# [What to produce]
Return exactly, and only, the lines from the one holding "Model this scene" through the one holding "COL = S.collection", both included; the pictures stay out.

# [Given records]

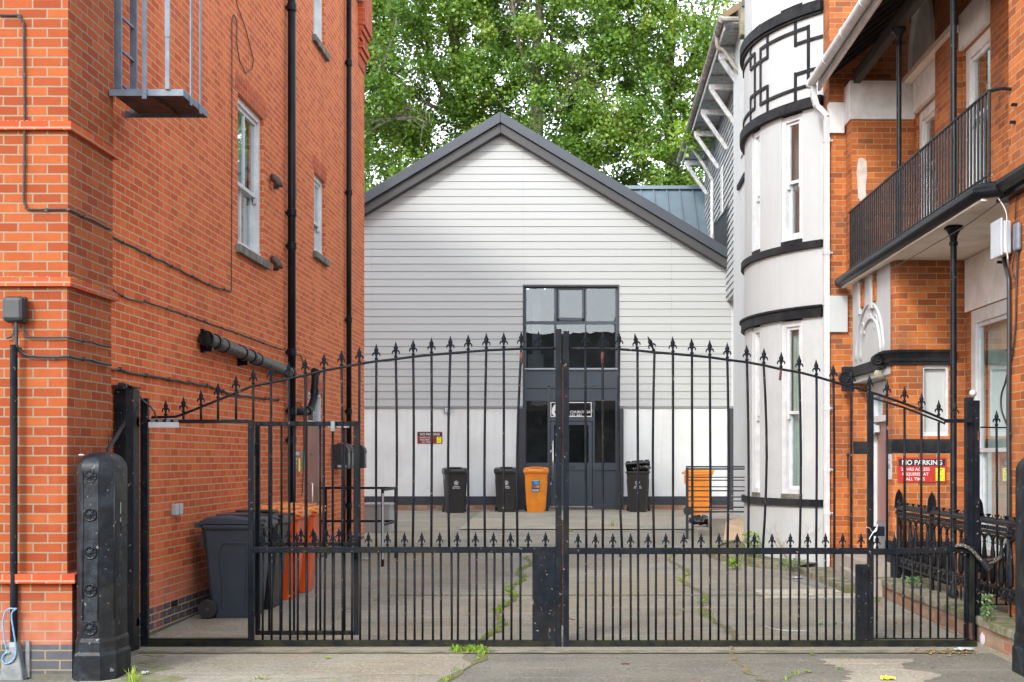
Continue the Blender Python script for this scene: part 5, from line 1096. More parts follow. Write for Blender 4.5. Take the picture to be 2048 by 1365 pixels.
q = MB(); ud = -.235
hop = [Vector((UG + .02, VS + .02, zg - .05)), Vector((UG + .02, VS + .02, zg - .18)), Vector((UG + .06, VS + .01, zg - .34)), Vector((UG + .14, VS, zg - .42)), Vector((ud, VS - .02, zg - .50)), Vector((ud, VS - .02, zg - .62)), Vector((ud, VS - .02, gz(17.5)))]
for a, b_ in zip(hop, hop[1:]): q.bar(a, b_, .075, .075, up=(1, 0, 0) if abs((b_ - a).z) > .02 else (0, 0, 1))
DPP = RB('downpipe', 'upvc', q)
for z in (6.1, 4.55, 3.85, 2.4, 1.55, .95): q = MB(); q.box(ud - .045, ud + .045, VS - .065, VS + .025, z - .03, z + .03); q.box(ud + .045, ud + .09, VS - .02, VS + .0, z - .012, z + .012); RB('clip', 'upvc', q, DPP)
# near wing of the house
vw = -5.95; uwg = .17
q = MB(); q.box(uwg + .055, uwg + 1.6, -9.5, vw, .0, 8.6); q.box(uwg + .001, uwg + .0545, -9.499, vw - .055, .001, 8.59); q.add([(uwg, vw - .05, 0), (uwg + .055, vw, 0), (uwg + .055, vw, 8.6), (uwg, vw - .05, 8.6)], [(0, 1, 2, 3)]); q.add([(uwg, vw - .05, 0), (uwg, -9.5, 0), (uwg, -9.5, 8.6), (uwg, vw - .05, 8.6)], [(0, 1, 2, 3)]); RB('wall', 'brick_old', q)
q = MB(); q.box(uwg - .08, uwg + .5, -9.5, vw + .05, 4.03, 4.10); q.tube([(uwg - .10, -9.5, 4.14), (uwg - .10, vw + .1, 4.14)], .07, 10); RB('ledge', 'pipe', q)
# boxes, conduit and wires on the wing
def wp(px, py, u=uwg - .02): return PRU(px, py, u)
a, b_ = wp(1988, 0, uwg - .18), wp(2012, 0, uwg - .18)
def wbox(name, lab, cat, px0, px1, py0, py1, m, u0, u1, group=None):
    va, vb = PRU(px0, 0, u0).y, PRU(px1, 0, u0).y; z1, z0 = PRU(px1, py0, u0).z, PRU(px1, py1, u0).z
    T_ = thing(name, lab, cat, matrix=RM @ Matrix.Translation((u0, va, z0)), group=group); q = MB(); q.box(u0, u1, min(va, vb), max(va, vb), z0, z1); RB('casing', m, q, T_, bevel=.02); return T_, (u0, va, vb, z0, z1)
T_, (u0, va, vb, z0, z1) = wbox('meter_box', 'white wall box fixed to the brick under the balcony corner', 'wall box', 1986, 2006, 440, 508, 'box_white', uwg - .115, uwg - .035)
q = MB(); q.box(u0 - .022, u0 - .001, min(va, vb) - .012, max(va, vb) + .012, z0 - .015, z1 + .02); RB('cover', 'box_white', q, T_, bevel=.015)
wbox('meter_box', 'dark grey cable box strapped beside the white wall box', 'wall box', 2024, 2034, 444, 500, 'box_grey', uwg - .05, uwg - .005)
q = MB(); q.tube(smoothpts([wp(x, y, uwg - .03) for x, y in ((2008, 505), (2009, 525), (2016, 552), (2018, 575), (2018, 700), (2017, 850), (2018, 1000), (2017, 1190))]), .020, 10); tag(q.build('conduit', 'pipe_grey', RH, matrix=RM, smooth=True), None)
def rcable(pts, r=.009, m='cable', u=uwg - .02): 
    q = MB(); q.tube(smoothpts([wp(x, y, u) for x, y in pts]), r, 6); return RB('cable', m, q, smooth=True)
rcable([(2036, 500), (2033, 570), (2029, 680), (2012, 760), (2003, 790), (2003, 820), (2014, 850), (2022, 870)]); rcable([(2030, 505), (2024, 540), (2031, 560)], .006); rcable([(2014, 395), (2024, 385), (2032, 386), (2030, 440)], .006)
rcable([(1985, 350), (1968, 357), (1974, 372), (1995, 395), (2013, 428), (2012, 480), (2016, 520)], .006, 'cable_grey', uwg - .12)
for x, y in ((2005, 525), (2034, 210), (2031, 245), (2024, 700)): q = MB(); p = wp(x % 2048, y, uwg); q.box(p.x - .05, p.x, p.y - .012, p.y + .012, p.z - .012, p.z + .012); RB('hook', 'iron_rail', q)
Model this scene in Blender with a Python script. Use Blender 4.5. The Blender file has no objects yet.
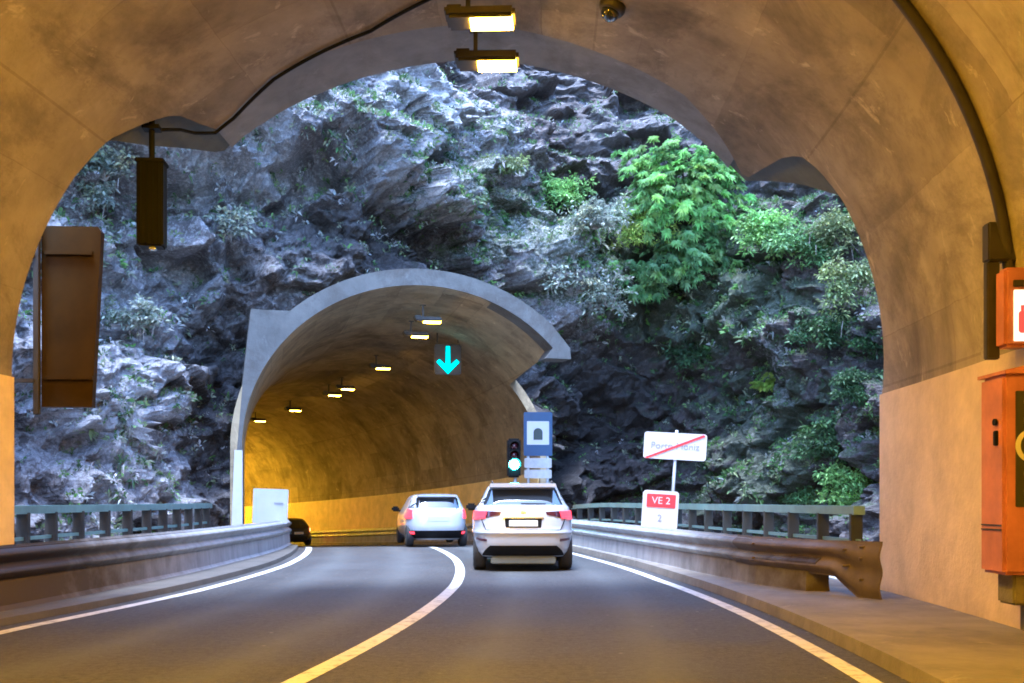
import bpy, bmesh, math, random
import numpy as np
from mathutils import Vector, Matrix
random.seed(7); rng = np.random.default_rng(11)
rad = math.radians
S = bpy.context.scene
COL = S.collection

# ------------------------------------------------------------------ camera
F, CX, HY, CAMH = 1000.0, 512.0, 500.0, 1.3
cam = bpy.data.cameras.new('camera'); camo = bpy.data.objects.new('camera', cam); COL.objects.link(camo)
cam.sensor_width = 36; cam.lens = 36 * F / 1024; cam.shift_y = (HY - 341.5) / 1024
cam.clip_end = 2000; cam.clip_start = .05
camo.location = (0, 0, CAMH); camo.rotation_euler = (rad(90), 0, 0)
S.camera = camo

# ------------------------------------------------------------------ helpers
def link(o, parent=None):
    COL.objects.link(o)
    if parent is not None: o.parent = parent
    return o
def tag(o, label=None, cat=None, group=None, kind=None):
    if label: o['label'] = label
    if cat: o['category'] = cat
    if group: o['group'] = group
    if kind: o['kind'] = kind
    return o
def empty(name, loc=(0, 0, 0), rz=0, label=None, cat=None, group=None):
    o = bpy.data.objects.new(name, None); o.location = loc; o.rotation_euler = (0, 0, rz)
    o.empty_display_size = .2
    link(o); return tag(o, label, cat, group)
def mesh(name, verts, faces, mat=None, parent=None, smooth=False, mats=None, fmat=None):
    me = bpy.data.meshes.new(name); me.from_pydata([tuple(v) for v in verts], [], [tuple(f) for f in faces])
    for m in (mats or ([mat] if mat else [])): me.materials.append(m)
    if fmat is not None: me.polygons.foreach_set('material_index', fmat)
    if smooth: me.polygons.foreach_set('use_smooth', [True] * len(me.polygons))
    me.update()
    return link(bpy.data.objects.new(name, me), parent)
class MB:
    def __init__(s): s.v = []; s.f = []
    def add(s, vs, fs):
        b = len(s.v); s.v += [tuple(v) for v in vs]; s.f += [tuple(i + b for i in f) for f in fs]; return s
    def box(s, c, d, rot=None, bev=0.0):
        bm = bmesh.new(); bmesh.ops.create_cube(bm, size=1)
        for v in bm.verts: v.co = Vector((v.co.x * d[0], v.co.y * d[1], v.co.z * d[2]))
        if bev: bmesh.ops.bevel(bm, geom=bm.edges[:], offset=bev, segments=2, affect='EDGES')
        M = Matrix.Translation(c) @ (rot.to_4x4() if rot is not None else Matrix())
        for v in bm.verts: v.co = M @ v.co
        bm.verts.index_update()
        s.add([v.co.copy() for v in bm.verts], [[v.index for v in f.verts] for f in bm.faces]); bm.free(); return s
    def tube(s, pts, r, n=10, cap=True):
        pts = [Vector(p) for p in pts]; rs = r if isinstance(r, (list, tuple)) else [r] * len(pts)
        vs = []; fs = []; prev = None
        for i, p in enumerate(pts):
            t = (pts[min(i + 1, len(pts) - 1)] - pts[max(i - 1, 0)]).normalized()
            a = prev if prev is not None else (Vector((0, 0, 1)) if abs(t.z) < .9 else Vector((1, 0, 0)))
            u = (a - t * a.dot(t)).normalized(); w = t.cross(u); prev = u
            for k in range(n):
                q = 2 * math.pi * k / n
                vs.append(p + (u * math.cos(q) + w * math.sin(q)) * rs[i])
        for i in range(len(pts) - 1):
            for k in range(n):
                fs.append((i * n + k, i * n + (k + 1) % n, (i + 1) * n + (k + 1) % n, (i + 1) * n + k))
        if cap:
            fs.append(tuple(range(n))[::-1]); fs.append(tuple((len(pts) - 1) * n + k for k in range(n)))
        return s.add(vs, fs)
    def prism(s, poly, axis_o, ux, uy, depth):
        """extrude a 2-D polygon (ux,uy axes at origin axis_o) by the vector depth"""
        o = Vector(axis_o); ux = Vector(ux); uy = Vector(uy); d = Vector(depth); n = len(poly)
        vs = [o + ux * a + uy * b for a, b in poly] + [o + ux * a + uy * b + d for a, b in poly]
        fs = [tuple(range(n)), tuple(range(2 * n - 1, n - 1, -1))] + [(i, i + n, (i + 1) % n + n, (i + 1) % n) for i in range(n)]
        return s.add(vs, fs)
    def build(s, name, mat, parent=None, smooth=False):
        o = mesh(name, s.v, s.f, mat, parent, smooth)
        bm = bmesh.new(); bm.from_mesh(o.data); bmesh.ops.recalc_face_normals(bm, faces=bm.faces); bm.to_mesh(o.data); bm.free()
        return o
def autosmooth(o, ang=40):
    me = o.data
    me.polygons.foreach_set('use_smooth', [True] * len(me.polygons))
    bm = bmesh.new(); bm.from_mesh(me)
    for e in bm.edges:
        e.smooth = len(e.link_faces) == 2 and e.calc_face_angle(9) < rad(ang)
    bm.to_mesh(me); bm.free(); return o
def rrect(w, h, r, n=5):
    out = []
    for cx, cy, a0 in ((w/2-r, h/2-r, 0), (-w/2+r, h/2-r, 90), (-w/2+r, -h/2+r, 180), (w/2-r, -h/2+r, 270)):
        for k in range(n + 1):
            a = rad(a0 + 90 * k / n); out.append((cx + r * math.cos(a), cy + r * math.sin(a)))
    return out
def textmesh(name, body, size, mat, parent, loc, rot=(rad(90), 0, 0), ext=.003, sx=1.0):
    cu = bpy.data.curves.new(name, 'FONT'); cu.body = body; cu.size = size; cu.extrude = ext
    cu.align_x = 'CENTER'; cu.align_y = 'CENTER'
    t = bpy.data.objects.new(name, cu); COL.objects.link(t)
    dg = bpy.context.evaluated_depsgraph_get(); dg.update()
    me = bpy.data.meshes.new_from_object(t.evaluated_get(dg)); bpy.data.objects.remove(t)
    me.materials.clear(); me.materials.append(mat)
    o = bpy.data.objects.new(name, me); o.location = loc; o.rotation_euler = rot; o.scale = (sx, 1, 1)
    return link(o, parent)

# ------------------------------------------------------------------ materials
def newmat(name):
    m = bpy.data.materials.new(name); m.use_nodes = True
    nt = m.node_tree; return m, nt, nt.nodes['Principled BSDF']
def rgb(c): return (c[0], c[1], c[2], 1)
def N(nt, t, **k):
    n = nt.nodes.new(t)
    for a, b in k.items(): setattr(n, a, b)
    return n
def ramp(nt, src, stops):
    r = N(nt, 'ShaderNodeValToRGB'); els = r.color_ramp.elements
    while len(els) < len(stops): els.new(.5)
    for e, (p, c) in zip(els, stops):
        e.position = p; e.color = rgb(c) if isinstance(c, tuple) else (c, c, c, 1)
    nt.links.new(src, r.inputs[0]); return r.outputs[0]
def noise(nt, scale, detail=5, rough=.55, vec=None, dist=0):
    n = N(nt, 'ShaderNodeTexNoise'); n.inputs['Scale'].default_value = scale; n.inputs['Detail'].default_value = detail
    n.inputs['Roughness'].default_value = rough; n.inputs['Distortion'].default_value = dist
    if vec is not None: nt.links.new(vec, n.inputs['Vector'])
    return n.outputs['Fac']
def mixc(nt, fac, a, b, mode='MIX'):
    m = N(nt, 'ShaderNodeMix', data_type='RGBA', blend_type=mode)
    for sock, val in ((m.inputs[0], fac), (m.inputs[6], a), (m.inputs[7], b)):
        if hasattr(val, 'default_value'): nt.links.new(val, sock)
        elif isinstance(val, (int, float)): sock.default_value = val if sock.type == 'VALUE' else (val, val, val, 1)
        else: sock.default_value = rgb(val)
    return m.outputs[2]
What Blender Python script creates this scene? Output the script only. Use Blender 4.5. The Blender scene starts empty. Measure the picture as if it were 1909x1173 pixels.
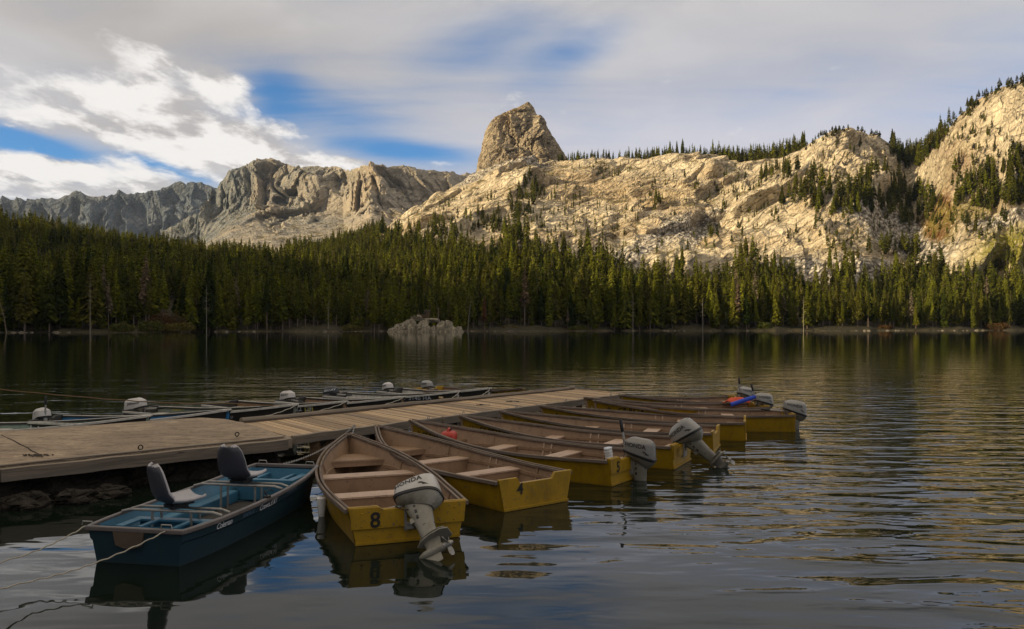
import bpy, bmesh, math, random
import numpy as np
from mathutils import Vector, Matrix
random.seed(7); np.random.seed(7)
PI = math.pi
sc = bpy.context.scene
COL = sc.collection

# ------------------------------------------------------------------ camera
FOC = 1500.0; CX = 954.5; HY = 607.5; EYE = 2.3      # photo pixels: focal length, centre column, horizon row; eye height in metres
cam_d = bpy.data.cameras.new('camera'); cam = bpy.data.objects.new('camera', cam_d); COL.objects.link(cam)
cam.location = (0, 0, EYE); cam.rotation_euler = (PI/2, 0, 0)
cam_d.sensor_width = 36.0; cam_d.lens = FOC/1909*36; cam_d.shift_y = (HY-586.5)/1909
cam_d.clip_start = 0.1; cam_d.clip_end = 20000
sc.camera = cam
sc.view_settings.view_transform = 'Standard'; sc.view_settings.look = 'None'
sc.view_settings.gamma = 1; sc.view_settings.exposure = 0.50
sc.cycles.max_bounces = 6; sc.cycles.transparent_max_bounces = 8; sc.cycles.diffuse_bounces = 2; sc.cycles.glossy_bounces = 4

# ------------------------------------------------------------------ sun
SUN_EL = math.radians(15.0); SUN_AZ = math.radians(-112.0)    # azimuth measured from +Y towards +X
sun_dir = Vector((math.sin(SUN_AZ)*math.cos(SUN_EL), math.cos(SUN_AZ)*math.cos(SUN_EL), math.sin(SUN_EL)))
sd = bpy.data.lights.new('sun', 'SUN'); sun = bpy.data.objects.new('sun', sd); COL.objects.link(sun)
sd.energy = 5.0; sd.angle = math.radians(0.5); sd.color = (1.0, 0.80, 0.50)
sun.rotation_euler = sun_dir.to_track_quat('Z', 'Y').to_euler(); sun.location = (-50, -20, 60)

# ------------------------------------------------------------------ node helper
class NT:
    def __init__(s, tree): s.t = tree; s.n = tree.nodes; s.l = tree.links
    def node(s, typ, **kw):
        n = s.n.new(typ)
        ins = kw.pop('ins', {})
        for k, v in kw.items(): setattr(n, k, v)
        for k, v in ins.items():
            sock = n.inputs[k]
            if isinstance(v, bpy.types.NodeSocket): s.l.new(v, sock)
            else: sock.default_value = v
        return n
    def math(s, op, a, b=None, c=None, clamp=False):
        n = s.n.new('ShaderNodeMath'); n.operation = op; n.use_clamp = clamp
        for i, v in enumerate((a, b, c)):
            if v is None: continue
            if isinstance(v, bpy.types.NodeSocket): s.l.new(v, n.inputs[i])
            else: n.inputs[i].default_value = v
        return n.outputs[0]
    def vmath(s, op, a, b=None):
        n = s.n.new('ShaderNodeVectorMath'); n.operation = op
        for i, v in enumerate((a, b)):
            if v is None: continue
            if isinstance(v, bpy.types.NodeSocket): s.l.new(v, n.inputs[i])
            else: n.inputs[i].default_value = v
        return n.outputs['Value'] if op in ('LENGTH', 'DOT_PRODUCT') else n.outputs['Vector']
    def mix(s, f, a, b, typ='MIX'):
        n = s.n.new('ShaderNodeMix'); n.data_type = 'RGBA'; n.blend_type = typ
        for sock, v in ((n.inputs[0], f), (n.inputs[6], a), (n.inputs[7], b)):
            if isinstance(v, bpy.types.NodeSocket): s.l.new(v, sock)
            elif isinstance(v, (int, float)): sock.default_value = v
            else: sock.default_value = (*v, 1) if len(v) == 3 else v
        return n.outputs[2]
    def noise(s, vec, scale, detail=4, rough=.55, dist=0.0, out='Fac'):
        n = s.n.new('ShaderNodeTexNoise'); n.inputs['Scale'].default_value = scale
        n.inputs['Detail'].default_value = detail; n.inputs['Roughness'].default_value = rough; n.inputs['Distortion'].default_value = dist
        if vec is not None: s.l.new(vec, n.inputs['Vector'])
        return n.outputs[out]
    def voronoi(s, vec, scale, feature='F1', out='Distance', rand=1.0):
        n = s.n.new('ShaderNodeTexVoronoi'); n.feature = feature; n.inputs['Scale'].default_value = scale
        n.inputs['Randomness'].default_value = rand
        if vec is not None: s.l.new(vec, n.inputs['Vector'])
        return n.outputs[out]
    def ramp(s, fac, lo, hi, a=0.0, b=1.0, smooth=True):
        n = s.n.new('ShaderNodeMapRange'); n.interpolation_type = 'SMOOTHSTEP' if smooth else 'LINEAR'
        s.l.new(fac, n.inputs[0]) if isinstance(fac, bpy.types.NodeSocket) else None
        for i, v in ((1, lo), (2, hi), (3, a), (4, b)): n.inputs[i].default_value = v
        return n.outputs[0]
    def mapping(s, vec, scale=(1, 1, 1), rot=(0, 0, 0), loc=(0, 0, 0)):
        n = s.n.new('ShaderNodeMapping'); s.l.new(vec, n.inputs[0])
        n.inputs['Scale'].default_value = scale; n.inputs['Rotation'].default_value = rot; n.inputs['Location'].default_value = loc
        return n.outputs[0]
    def bump(s, h, strength=.5, dist=.1, normal=None):
        n = s.n.new('ShaderNodeBump'); n.inputs['Strength'].default_value = strength; n.inputs['Distance'].default_value = dist
        s.l.new(h, n.inputs['Height'])
        if normal is not None: s.l.new(normal, n.inputs['Normal'])
        return n.outputs[0]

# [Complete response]
Model this scene in Blender with a Python script. Use Blender 4.5. The Blender file has no objects yet.
import bpy, bmesh, math, random
import numpy as np
from mathutils import Vector, Matrix
random.seed(7); rng = np.random.default_rng(11)
rad = math.radians
S = bpy.context.scene
COL = S.collection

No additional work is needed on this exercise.